И это же качество сближает «праведников» с «положительно прекрасным» героем романа Достоевского «Идиот». Характерно, что и князь Мышкин, и герои Лескова, при всей их образной полноценности и конкретности, воспринимаются также стоящими вне времени. И если В.Ю. Троицкий говорит об этом как об историческом недостатке лесковских героев [10, c.52], то наши рассуждения подводят к тому, что это образное качество и есть ответ на кризис «общей идеи» в конце века, и позволяет им пережить свое время.

Литература

1. Аннинский Л. Блажные и блаженные Николая Лескова // Вопросы литературы. – 1988. – № 7. – С. 189-198.

2. Горелов А.А. «Праведники» и «праведнический» цикл в творческой эволюции Н.С. Лескова // Лесков и русская литература. – М., 1988. – С. 39-61.

3. Душа человеческая. Положительное учение Православной Церкви и Святых Отцов. – Коломна, 1992.

4. Исаак Сиріянин. Слова подвижническія. – М., 1858.

5. Левитов А.И. Избранные произведения. – М., 1988.

6. Лесков Н.С. Собрание сочинений: В 12 т. – М.,1989.

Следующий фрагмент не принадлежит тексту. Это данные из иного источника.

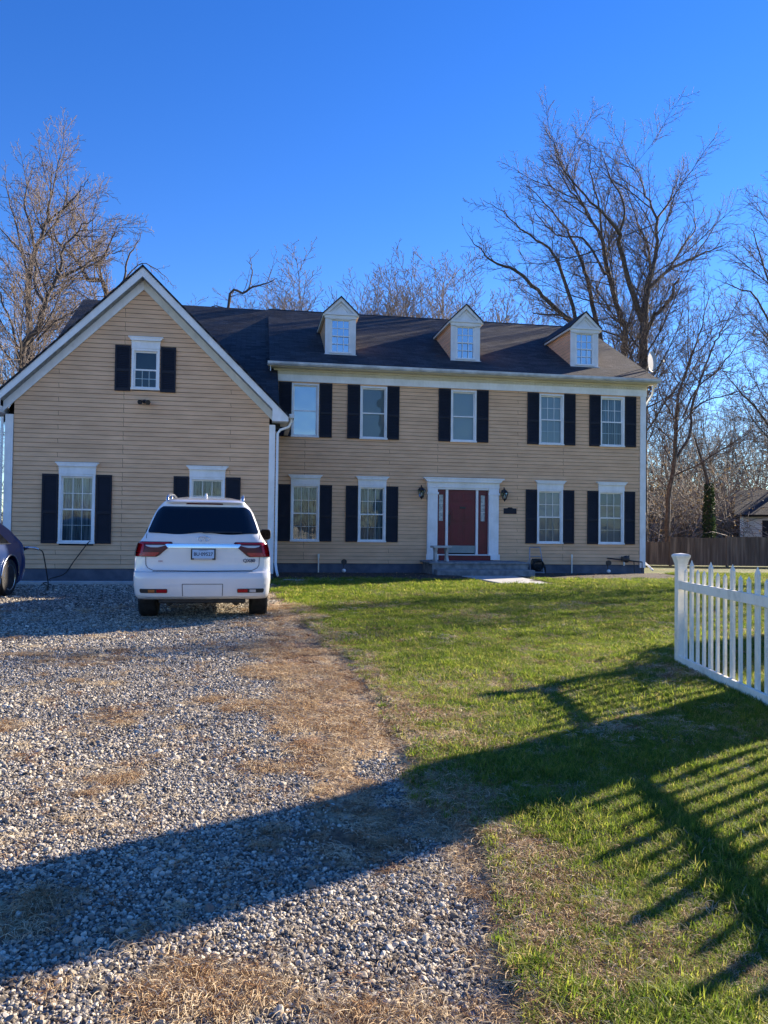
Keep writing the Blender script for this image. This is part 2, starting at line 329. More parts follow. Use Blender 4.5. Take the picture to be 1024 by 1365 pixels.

7. Лесков Н.С. Собрание сочинений: В 11 т. – Т. 9. – М., 1958.

8. Н.С.Лесков о литературе и искусстве. – Л., 1984.

9. Столярова И.В. В поисках идеала (Творчество Н.С.Лескова). – Л., 1978.

10. Троицкий В.Ю. Лесков-художник. – М.,1974.

11. Тургенев И.С. Полное собрание сочинений: В 28 т. – Т. 7. – М., 1964.

12. Щедрин Н. (М.Е.Салтыков). Собрание сочинений. – Т. 9. – М., 1951.